Exhibition
ANETA BARTOS MONOTROPA TERRAIN
28.11 – 30.01.2022
ANETA BARTOS
Judgement Day, 2013
Set in the dark world of Monotropa Terrain, the seemingly amphibious characters portrayed in Bartos’ latest film seem to be in an embryonic process of taking form, merging or splitting, as if trying to become a hybrid, dual-form of creature. Moving through plant infested ponds and puddles of mud, the symbiotic movements of Bartos characters remind us of the sensual and mysterious ballets often seen in early documentaries on cell reproduction, or fungus and insect life. Monotropa plants are often mistaken for a fungus. They lack chlorophyll pigments, which give plants their green color, Hence they don’t feed using photosynthesis. Monotropa can grow on the dark, dense forest floor covered by leaves and debris. It creates a hybrid relationship with fungi that produces sugar by becoming a parasite to photosynthetic plants and fungi. It tricks the fungi into feeding them, effectively reversing the traditional food chain.
Originally shot on Super 8, Monotropa Terrain is a continuation of Bartos’ series Spider Monkeys, of which a selection is shown in the exhibition. This series is also focused on dualistic beings, half-human half otherworldly, entangled in psychological landscapes.
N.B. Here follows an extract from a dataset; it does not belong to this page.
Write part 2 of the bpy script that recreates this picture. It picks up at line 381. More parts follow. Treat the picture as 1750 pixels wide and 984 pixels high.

Where her decision to use expired Polaroid film was a deliberate choice of medium to re-create childhood memories in the artist’s highly acclaimed photography series Family Portrait, the choice for Super 8 film as medium to shoot Monotropa Terrain again proves to be in line with the film’s subjects.
The film’s blurry panning, the slowed down scenes which cause images to almost “split”, the changing in and out of focus, all seem to be consistent with the apparent changes its subjects are going through. (At times it feels as if watching something alive in a still developing Polaroid.)
On the opposite side of the Monotropa creatures in the woods, Bartos shows us a second black and white film divided into Testimonies I-V, where five women share their past encounters and situations taking place in the realm of the supernatural, filmed in an unspecified concrete wall environment. These ’super natural abduction’ testimonies feel as if the characters are testifying to situations they can no longer relate to themselves, trying to investigate the nature of their own existence by putting themselves outside of the memory they are describing, as if they are trying to describe their own hybrid co-other by distancing through a dark mirror.
The testimonies seem to be exercises of a traumatic coping mechanism, where extreme imagination and demented slapstick are tools to make up for the horror of the black holes in the experience of it’s participants. The project acts as a binary exploration of the deeper nature of the human mind and the functioning of its memory, questioning the nature of reality and its certainty, alluding to perceptions of mental illness and parapsychology.
Complimenting the six films of Montotropa Terrain are six photographic prints blown up from stills from the Super 8. Five of them depict 3 frames vertically and the sixth print is a series of five frames. They continue the decidedly cinematic theme and seem to exist as highly activated visual artifacts of the filmmaking process.